Sunday, March 6, 2011

Dancing on Ice Part 2

We continued our assault on the environment today with helicopter rides strafing the cars racing along the frozen lake and then a 2-hour snowmobile ride before getting towed by hapless reindeers to the dinner venue. The snowmobiles go 100 km an hour and are very unwieldy due to the weight of the vehicle and difficulty steering. The fumes they emit are asphyxiating. I had a self-fulfilling prophecy that I would pull the accelerator rather than the brake upon a difficult stretch of navigation and just such a scenario played itself out on a long patch of ice. I was dramatically thrown off and the snowmobile got wedged in deep snow. It took 4 burly guys stronger then me to dislodge it, not a pretty sight. Needless to say, my excursion provided plenty of fodder for dinner conversation and beyond.
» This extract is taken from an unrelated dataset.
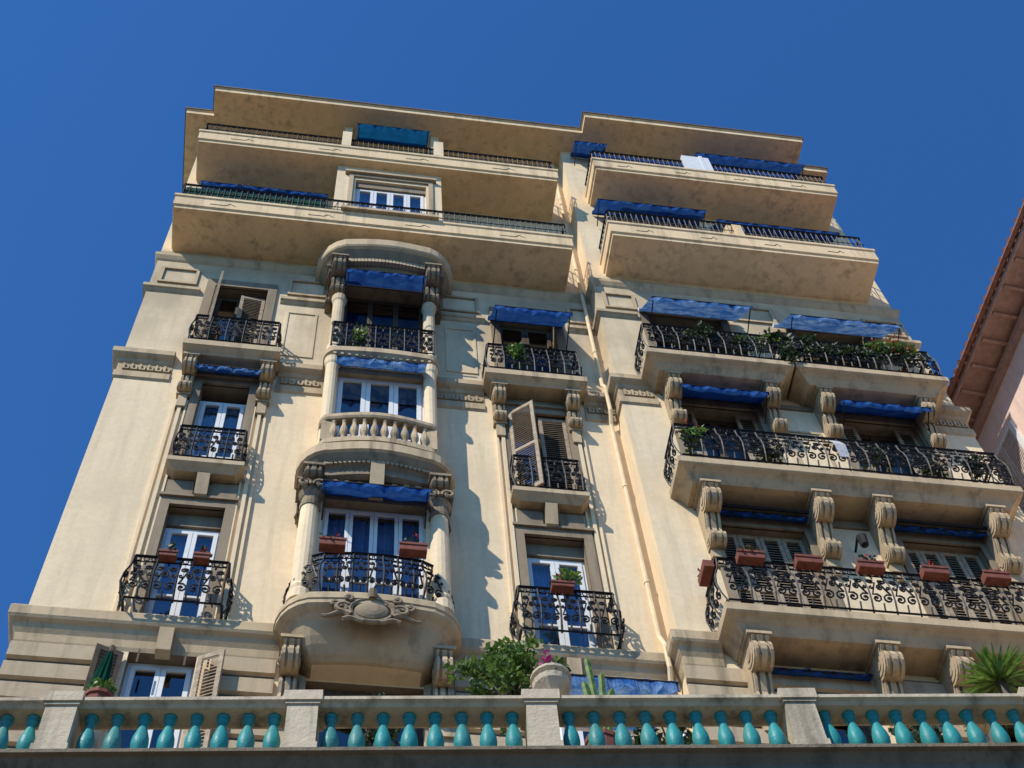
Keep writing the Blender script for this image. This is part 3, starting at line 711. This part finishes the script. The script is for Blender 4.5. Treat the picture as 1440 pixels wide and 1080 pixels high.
es=H.g("eave_boards",'eavew'); box(es,-.68,.0,-7.6,10.6,27.62,27.68); box(es,-.72,-.68,-7.6,10.6,27.55,27.78)
box(es,-.12,-.001,-7,10,27.3,27.5)
y=-7.4
while y<10.5: box(es,-.66,0,y,y+.07,27.52,27.62); y+=.62
tl=H.g("roof_tiles",'tile'); tl.add([(-.78,-7.7,27.80),(-.78,10.7,27.80),(4.5,10.7,29.8),(4.5,-7.7,29.8)],[(0,1,2,3)]); tl.add([(9.78,-7.7,27.80),(9.78,10.7,27.80),(4.5,10.7,29.8),(4.5,-7.7,29.8)],[(0,1,2,3)])
y=-7.7
while y<10.7: tube(tl,[(-.82,y,27.80),(4.5,y,29.82)],.07,6); y+=.22
tube(H.g("gutter",'tile'),[(-.80,-7.7,27.72),(-.80,10.7,27.72)],.06,8)
H.build()

# ================================================================== BALUSTRADE, WALL, TERRACE
ang=math.atan2(-.80,8.25); OR=(-.03,-4.02,0)
S=Obj("stone_balustrade",OR,ang); sb=S.g("rails_and_posts",'bal'); te=S.g("balusters",'teal')
ztop=9.31; zb=8.68
posts=[-5.6,-3.72,-1.84,0,1.86,3.92,5.9,7.9,9.8]
X0,X1=-9.5,14
prismx(sb,[(-.13,ztop-.02),(-.15,ztop-.035),(-.15,ztop-.07),(-.12,ztop-.085),(-.10,ztop-.11),(.10,ztop-.11),(.12,ztop-.085),(.15,ztop-.07),(.15,ztop-.035),(.13,ztop-.02),(0,ztop)],X0,X1)
prismx(sb,[(-.12,zb-.06),(-.12,zb+.02),(-.09,zb+.05),(.09,zb+.05),(.12,zb+.02),(.12,zb-.06)],X0,X1)
ps_all=[-9.36,-7.48]+posts+[11.7,13.6]
for x in ps_all:
    box(sb,x-.12,x+.12,-.135,.135,zb+.045,ztop-.111); box(sb,x-.15,x+.15,-.165,.165,ztop-.085,ztop+.025); box(sb,x-.135,x+.135,-.15,.15,ztop-.113,ztop-.088)
    box(sb,x-.135,x+.135,-.148,.148,zb-.05,zb+.08)
for a,b in zip(ps_all,ps_all[1:]):
    n=round((b-a-.24)/.195)
    for i in range(n): baluster(te,a+.12+(b-a-.24)*(i+.5)/n+U(-.004,.004),0,zb+.05,ztop-.11-zb-.05,1.0*U(.97,1.03),14,TB)
S.build()
W=Obj("retaining_wall",OR,ang); wb=W.g("coping",'base'); ww=W.g("masonry",'base')
prismx(wb,[(-.20,zb-.13),(-.24,zb-.12),(-.24,zb-.085),(-.16,zb-.062),(.3,zb-.062),(.3,zb-.5),(-.13,zb-.5),(-.14,zb-.2)],X0,X1)
box(ww,X0,X1,-.11,.3,-1.6,zb-.501)
W.build()
T=Obj("terrace"); g=T.g("paving",'terr')
c,s=math.cos(ang),math.sin(ang)
def L(x,y): return (OR[0]+x*c-y*s,OR[1]+x*s+y*c)
pl=[L(X0,.28),L(X1,.28),(18,14),(-14,14)]
g.add([(x,y,8.63) for x,y in pl],[(0,1,2,3)]); T.build()
GR=Obj("ground"); GR.g("street",'ground').add([(-400,-400,-1.6),(400,-400,-1.6),(400,400,-1.6),(-400,400,-1.6)],[(0,1,2,3)]); GR.build()
PV=Obj("pavement"); box(PV.g("slabs",'terr'),-30,30,-7.2,-3.2,-1.6,-1.48); PV.build()

def urn(x,y,z,s=1):
    B=Obj("urn_planter",(x,y,z)); lathe(B.g('urn','bal'),0,0,[(.10*s,0),(.10*s,.03*s),(.05*s,.06*s),(.04*s,.10*s),(.10*s,.15*s),(.17*s,.24*s),(.18*s,.30*s),(.15*s,.33*s),(.19*s,.36*s),(.19*s,.39*s)],16)
    leaves(B.g('foliage','leafd'),(0,0,.44*s),(.14,.12,.08),110,.08,5); leaves(B.g('flowers','pink'),(0,-.08,.60*s),(.08,.08,.07),16,.06,2)
    tube(B.g('stems','leaf'),[(0,0,.3*s),(.02,-.05,.6*s)],.008,4); B.build()
q=L(1.98,.02); urn(q[0],q[1],ztop+.02,.90)
def shrub(x,y,z,r,h,n,mat='leaf',ls=.075,zr=8.63,nb=26):
    B=Obj("shrub",(x,y,z)); bw_=B.g('branches','woodd'); tube(bw_,[(0,0,zr-z),(0.03,0,(zr-z)*.5),(0,0,0)],[.04,.03,.02],6)
    lf=B.g('foliage',mat)
    for i in range(nb):
        a=U(0,6.28); e=Vector((math.cos(a)*r*U(.3,1),math.sin(a)*r*U(.3,.8),h*U(-.3,1)))
        tube(bw_,[(0,0,-.3*U(0,1)),e*.5+Vector((0,0,.05)),e],[.014,.009,.004],4)
        leaves(lf,e,(r*.24,r*.24,h*.15),n//nb,ls)
    B.build()
q=L(1.72,.75); shrub(q[0],q[1],10.30,.48,.48,2100,ls=.06,nb=44)
q=L(.55,.5); shrub(q[0],q[1],9.5,.22,.35,260,'leafd')
q=L(3.0,.6); shrub(q[0],q[1],9.4,.3,.4,400,'leafd')
q=L(5.2,.6); shrub(q[0],q[1],9.4,.25,.35,300,'leafd')
def topi(x,y,z):
    B=Obj("potted_topiary",(x,y,z)); lathe(B.g('pot','terra'),0,0,[(.09,-.35),(.12,-.1),(.135,-.1),(.135,-.06)],12); leaves(B.g('foliage','leaf'),(0,0,.02),(.13,.13,.09),420,.04)
    lathe(B.g('stand','bal'),0,0,[(.12,8.63-z),(.10,-.4),(.13,-.36)],12); B.build()
q=L(-1.72,.35); topi(q[0],q[1],9.90)
def cactus(x,y,z):
    B=Obj("cactus",(x,y,z)); g=B.g('stems','leaf')
    lathe(B.g('pot','terra'),0,0,[(.10,8.63-z),(.14,-.8),(.15,-.8),(.15,-.75)],12)
    for dx,h,t in((0,.35,-.05),(.07,.15,.05),(-.06,.02,-.04),(.12,-.05,.1)): tube(g,[(dx*.5,0,-.78),(dx,0,-.2),(dx+t*.4,0,h-.05),(dx+t*.5,0,h)],[.03,.035,.032,.01],6)
    B.build()
q=L(2.43,.6); cactus(q[0],q[1],10.32)
def yucca(x,y,z,r,n=120):
    B=Obj("yucca_palm",(x,y,z)); tube(B.g('trunk','woodd'),[(0,0,8.63-z),(.02,0,-.5),(0,0,0)],[.07,.06,.05],8); g=B.g('fronds','leaf')
    for _ in range(n):
        a=U(0,6.28); el=U(-.5,1.35); d=Vector((math.cos(a)*math.cos(el),math.sin(a)*math.cos(el),math.sin(el))); s=d.cross(Vector((0,0,1))).normalized()*.018
        p1=d*r*.5; p2=d*r+Vector((0,0,-r*.15)); g.add([-s,s,p1+s*1.1,p1-s*1.1,p2],[(0,1,2,3),(3,2,4)])
    B.build()
q=L(6.28,.9); yucca(q[0],q[1],10.68,.44)
PU=Obj("closed_patio_umbrella",(-1.98,-2.2,.40))
tube(PU.g('pole','woodd'),[(0,0,8.24),(0,0,11.75)],.025,6)
cg=PU.g('canvas','gcloth')
vs=[];fs=[];n=20
for j,(z,r) in enumerate(((11.7,.015),(11.5,.04),(11.0,.08),(10.5,.11),(10.2,.14))):
    for k in range(n): a=2*pi*k/n; rr=r*(1+.3*(k%2)); vs.append((rr*math.cos(a)+(11.7-z)*-.06,rr*math.sin(a),z))
for j in range(4):
    for k in range(n): fs.append((j*n+k,j*n+(k+1)%n,(j+1)*n+(k+1)%n,(j+1)*n+k))
cg.add(vs,fs); PU.build()
AW=Obj("terrace_awning"); awning(AW,2.55,3.95,-.6,13.25,1.2,.50,'lblue',.22)
for x in(2.6,3.9): tube(AW.g('posts','white'),[(x,-1.75,8.63),(x,-1.75,12.73)],.03,6)
AW.build()

# ================================================================== CAMERA, LIGHT, WORLD
f=2120.
Xc=Vector((18500,-1776,-f)).normalized(); Zc=Vector((-133,1147,-f)); Zc=(Zc-Xc*Zc.dot(Xc)).normalized(); Yc=Zc.cross(Xc)
R=Matrix((Xc,Yc,Zc))
cam=bpy.data.cameras.new("camera"); cam.sensor_width=36; cam.lens=f/1440*36; cam.clip_end=2000
co=bpy.data.objects.new("camera",cam); co.matrix_world=Matrix.Translation((0,-12,0))@R.to_4x4(); COL.objects.link(co); SC.camera=co
el=math.radians(46); az=math.radians(49)
sdir=Vector((-math.sin(az)*math.cos(el),-math.cos(az)*math.cos(el),math.sin(el)))
sun=bpy.data.lights.new("sun",'SUN'); sun.energy=5; sun.angle=math.radians(.5); sun.color=(1,.935,.82)
so=bpy.data.objects.new("sun",sun); so.rotation_euler=sdir.to_track_quat('Z','Y').to_euler(); COL.objects.link(so)
w=bpy.data.worlds.new("World"); SC.world=w; w.use_nodes=True; nt=w.node_tree
bg=nt.nodes["Background"]; sky=nt.nodes.new("ShaderNodeTexSky"); sky.sky_type='NISHITA'; sky.sun_disc=False
sky.sun_elevation=el; sky.sun_rotation=pi+az; sky.air_density=1.0; sky.dust_density=0.; sky.ozone_density=3.0
mx=nt.nodes.new("ShaderNodeMix"); mx.data_type='RGBA'; mx.blend_type='MULTIPLY'; mx.inputs[0].default_value=1.
nt.links.new(sky.outputs[0],mx.inputs[6]); mx.inputs[7].default_value=(.42,.97,1.55,1)
nt.links.new(mx.outputs[2],bg.inputs[0]); bg.inputs[1].default_value=.11
SC.view_settings.view_transform='Standard'; SC.view_settings.look='None'; SC.view_settings.exposure=0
Why do people drinking shots feel compelled to foist them on those not? Tomorrow I depart a day early to avoid the inevitable fierce competition for the evening timed car race. I sent my 11 year old the accompanying photo and he said i look Chinese; with such a raging economy, i should be so lucky.

Saturday, March 5, 2011

Lapp Dancing

I am within the Arctic Circle, the northern most reaches of Finland (Kittila), a region formerly occupied by the Lapp people; though now considered derogatory, I find the term rather sexy. An ice driving program brings me here with a group from Germany and Switzerland, some of whom I know, others not. To be holed up with 20 people, taking every meal and activity together day in and out, is like being in a 1970’s EST-like self-help group. Driving on ice is a whole other phenomenon with absurdist implications beyond an environment snub—but a 6 km track carved into a vast frozen lake resembling a lunar landscape is something sublime, not to mention sliding across it sideways. When the wind blows the snow along the surface of the ice its like moon dust. When you careen off the track and lodge deep in the snow bank, a tractor must tow you out and a badge around your neck gets stigmatized by a hole punched each time, as you get competitively passed by other drivers on the course. There is nothing quite like a little peer pressure, even at our age. I think a glass (or 2) or red wine would actually help in my case. With such a short attention span, after a few hours my mind wanders causing the car to follow suit, so perhaps this may not be the most logical of diversions.

Tuesday, March 1, 2011

Springtime for Hitler

I watched John Galiano’s loving ode to Hitler on the Sun’s website, which was surreptitiously filmed on a phone. Such a drunken outburst was like a cartoon in a macabre, Anna Nicole Smith kind of way. Not only does he despise dirty Jew faces, but even more so, ugly Jews with unfashionable boots. When queried whether he wouldn’t prefer world peace, he said not for ugly people. Not to mention ugly Jewish people. Perhaps he should be immediately sent to Libya as a mercenary as though I doubt the good Colonel Qaddafi is Jewish, he is certainly ugly. Maybe Galiano and Mel Gibson could respectively design costumes and star in a revival of Fiddler on the Roof with a cameo by Charlie Sheen.